### PROBLEM DETAILS
Say how many lines contain the word "script". Only the number should be given.

## Begin

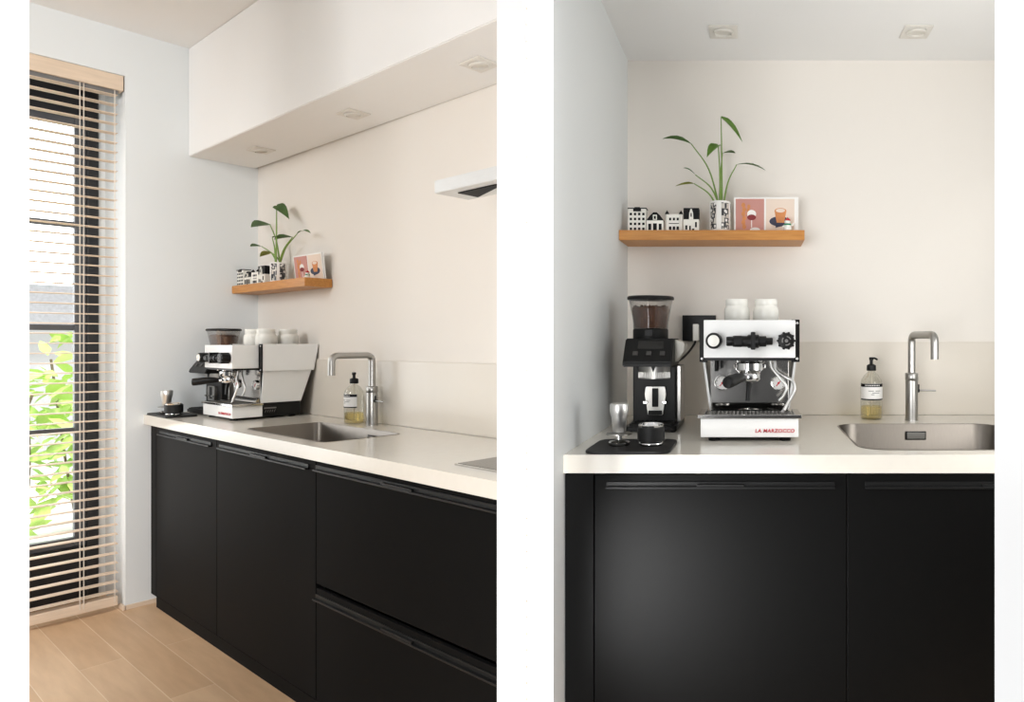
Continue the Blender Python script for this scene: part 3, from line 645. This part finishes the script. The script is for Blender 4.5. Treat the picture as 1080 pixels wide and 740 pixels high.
# ================================================================ ESPRESSO MACHINE
def espresso_machine(F, label, X, Y, Z, scl):
    t = thing(F, 'espresso_machine', label, 'espresso machine', X, Y, Z, scale=scl)
    # base with white front tray and black rear
    m = M(); m.box(-.163, .163, 0, .165, .014, .076, .002); m.mi = 1; m.box(-.139, .139, .166, .40, .014, .0855, .002); m.box(-.14, .14, .02, .39, .009, .0135); base = part(t, 'base', m, ['machine', 'plastic'])
    m = M()
    m.box(-.173, .173, -.006, .002, .0765, .089, .0015); m.box(-.173, -.150, .002, .165, .0765, .089, .0015); m.box(.150, .173, .002, .165, .0765, .089, .0015); m.box(-.15, .15, .002, .165, .0765, .080)
    tray = part(t, 'drip_tray', m, 'steel')
    m = M()
    for i in range(22): m.box(-.148+i*.0138, -.1425+i*.0138, .006, .16, .0802, .0845)
    for yy in (.01, .08, .15): m.box(-.148, .148, yy, yy+.004, .0800, .0835)
    part(tray, 'grate', m, 'brushed')
    m = M(); m.text('LA MARZOCCO', .0168, .018, -.0012, .030, shear=.15, off=.0003, extrude=.0010, spacing=1.12); part(base, 'lettering', m, 'red', 'red lettering on the drip tray')
    m = M(); m.box(.1385, .1408, .18, .262, .026, .066, .0004); m.mi = 1
    m.box(.1406, .1412, .186, .256, .052, .060); 
    for i in range(5): m.prism([(.190+i*.013, .032), (.193+i*.013, .032), (.199+i*.013, .046), (.196+i*.013, .046)], .1406, .1412, 'x')
    part(base, 'side_badge', m, ['ink', 'grey'], 'small dark badge with pale script')
    for sx in (-.12, .12):
        for yy in (.03, .36): part(t, 'foot', M().lathe([(.018, 0), (.02, .004), (.012, .010), (.012, .015)], (sx, yy, 0), seg=16), 'rubber')
    # body: black core, white side panels in two steps, rear
    m = M(); m.prism([(.170, .084), (.395, .084), (.478, .398), (.170, .398)], -.131, .131, 'x', b=.002); body = part(t, 'body', m, 'plastic')
    for sx in (-1, 1):
        lo_ = [(.168, .086), (.40, .086), (.452, .272), (.168, .272)]; hi = [(.158, .262), (.460, .262), (.49, .410), (.158, .410)]
        m = M()
        # lower panel leans outwards towards the top
        a0, a1 = .136, .162
        v = [m.bm.verts.new((sx*(a0 if z < .1 else a1)+sx*o, y, z)) for o in (0, .008) for y, z in lo_]
        for q in ((0, 1, 2, 3), (4, 5, 6, 7), (0, 1, 5, 4), (1, 2, 6, 5), (2, 3, 7, 6), (3, 0, 4, 7)): m.bm.faces.new([v[i] for i in q])
        part(t, 'side_panel', m, 'machine')
        m = M().prism(hi, sx*.164, sx*.179, 'x', b=.002); m.mi = 1; m.box(sx*.150, sx*.179, .151, .1575, .258, .410, .0008)
        part(t, 'upper_side_panel', m, ['machine', 'handle'])
    part(t, 'cup_tray', M().box(-.158, .158, .166, .482, .3985, .403, .001), 'brushed')
    # polished backplate and splash guard
    bp = part(t, 'backplate', M().box(-.140, .140, .163, .1695, .089, .276, .001).prism([(.140, .089), (.1625, .089), (.1625, .112), (.150, .104)], -.135, .135, 'x'), 'steel')
    for sx in (-.085, -.03, .03, .085): part(bp, 'screw', M().lathe([(.0042, 0), (.0042, -.002), (.002, -.003), (0, -.003)], (sx, .163, .106), 'y', 10), 'chrome')
    # head with controls
    head = part(t, 'head', M().box(-.153, .153, .004, .150, .278, .404, .0025), 'machine')
    part(head, 'underside', M().box(-.145, .145, .012, .163, .268, .2778), 'plastic')
    k = part(t, 'steam_knob', M().lathe([(.0265, .003), (.0265, -.040), (.0235, -.046), (.019, -.047)], (-.117, 0, .335), 'y', 28), 'plastic')
    part(k, 'knob_cap', M().lathe([(.0192, -.0465), (.0185, -.049), (0, -.050)], (-.117, 0, .335), 'y', 28), 'cup', 'white knob cap')
    k = part(t, 'water_knob', M().lathe([(.0265, .003), (.0265, -.040), (.0235, -.046), (.017, -.047)], (.120, 0, .335), 'y', 28), 'plastic')
    m = M()
    for i in range(10): aa = 2*PI*i/10; m.cyl((.120+.0262*math.cos(aa), 0, .335+.0262*math.sin(aa)), .004, -.044, .0, 'y', 8)
    part(k, 'knob_grip', m, 'plastic')
    m = M()
    for i in range(3):
        a0 = 2*PI*i/3+.3; pr = [(.120+.0155*math.cos(a0+q*.2), .335+.0155*math.sin(a0+q*.2)) for q in range(7)]+[(.120+.012*math.cos(a0+q*.2), .335+.012*math.sin(a0+q*.2)) for q in range(6, -1, -1)]
        m.prism(pr, -.0485, -.046, 'y')
    m.lathe([(.006, -.046), (.005, -.049), (0, -.049)], (.120, 0, .335), 'y', 14); part(k, 'knob_cap', m, 'grey', 'grey ring mark')
    # paddle assembly
    p = part(t, 'paddle_housing', M().lathe([(.014, -.078), (.0155, -.074), (.0155, -.058), (.018, -.056), (.018, -.01), (.022, -.006), (.022, .028), (.0175, .03), (.0175, .052), (.012, .054), (.012, .072), (.010, .074)], (.002, -.026, .333), 'x', 24), 'plastic')
    part(p, 'paddle_arm', M().box(.004, .019, -.050, .002, .306, .364, .003), 'plastic')
    part(p, 'clamp', M().lathe([(.0187, -.052), (.0187, -.028)], (.002, -.026, .333), 'x', 24).box(-.052, -.024, -.047, -.0435, .322, .344, .001), 'handle', 'dark metal clamp')
    part(p, 'bracket', M().box(-.02, .02, -.012, .004, .322, .345, .002), 'plastic')
    # group head, portafilter
    g = part(t, 'group_head', M().lathe([(.030, .285), (.034, .262), (.047, .258), (.047, .236), (.042, .232), (.036, .222)], (0, .062, 0), seg=32).box(-.055, .055, .050, .074, .240, .256, .003), 'chrome')
    for sx in (-.036, .036): part(g, 'bolt', M().cyl((sx, .022, .262), .006, 0, .016, seg=8, bev=.001), 'chrome')
    pf = part(t, 'portafilter', M().lathe([(.035, .224), (.037, .220), (.037, .204), (.033, .196), (.014, .190)], (0, .062, 0), seg=28).tube([(-.012, .036, .210), (-.024, .012, .208)], .010, 12), 'chrome')
    part(pf, 'handle', M().tube(smooth([(-.020, .018, .210), (-.034, -.012, .212), (-.054, -.058, .207), (-.068, -.096, .203), (-.071, -.103, .2025)], 5), [.011, .012, .0135, .0145, .0155, .0165, .0175, .0185, .0192, .0195, .0198, .020, .020, .0202, .020, .0195, .0185, .0165, .0145, .0125, .009], 16), 'plastic')
    part(pf, 'spout', M().tube(smooth([(0, .062, .195), (-.004, .055, .17), (-.006, .052, .130)], 4), [.010]*4+[.0085]*5, 12), 'plastic')
    # gauges
    for sx in (-.098, .104):
        ga = part(t, 'pressure_gauge', M().lathe([(.0265, .164), (.0275, .156), (.0255, .1515), (.0232, .1525), (.0232, .160)], (sx, 0, .183), 'y', 28, False), 'chrome')
        m = M().lathe([(.0236, .1555), (.0200, .1550), (0, .1550)], (sx, 0, .183), 'y', 28); m.mi = 1; m.prism([(sx-.010, .1725), (sx-.007, .171), (sx+.010, .192), (sx+.008, .194)], .1538, .1546, 'y'); m.lathe([(.004, .153), (0, .1525)], (sx, 0, .183), 'y', 10)
        m.mi = 2
        for i in range(9):
            aa = -.7+i*(PI+1.4)/8; cx, cz = sx+.0195*math.cos(aa), .183+.0195*math.sin(aa); m.box(cx-.0012, cx+.0012, .1540, .1548, cz-.0012, cz+.0012)
        part(ga, 'dial', m, ['gaugeface', 'red', 'ink'], 'pale dial with red needle')
    # wands, valve
    st = part(t, 'steam_wand', M().tube(smooth([(.084, .075, .285), (.087, .072, .262), (.092, .066, .235), (.118, .052, .214), (.144, .042, .200), (.152, .034, .178), (.146, .030, .155), (.116, .026, .100)], 5), .0056, 14), 'alu')
    part(st, 'wand_tip', M().tube([(.1172, .0262, .102), (.114, .0255, .095)], .0064, 12), 'chrome')
    part(t, 'water_spout', M().tube(smooth([(.070, .10, .285), (.076, .098, .245), (.105, .09, .205), (.128, .088, .175), (.118, .086, .145), (.102, .086, .128)], 5), .0046, 14), 'alu')
    m = M(); m.cyl((-.115, .10, 0), .007, .228, .28, seg=14, bev=.001); m.cyl((-.097, .10, 0), .0055, .24, .28, seg=14); part(t, 'expansion_valve', m, 'handle')
    for sx, sz in ((-.170, .270), (.170, .270), (.17, .397)): part(t, 'case_screw', M().lathe([(.005, 0), (.005, -.002), (.002, -.003), (0, -.003)], (sx, .151, sz), 'y', 10), 'chrome')
    return t
espresso_machine(RT, 'white espresso machine seen from the front in the right alcove', .548, -.779, ZT, (1, 1.1, 1))
espresso_machine(LF, 'white espresso machine seen from its side in the left room', .527, -.345, ZT, (1.07, .70, .835))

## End

### RESPONSE TO THIS EXERCISE
2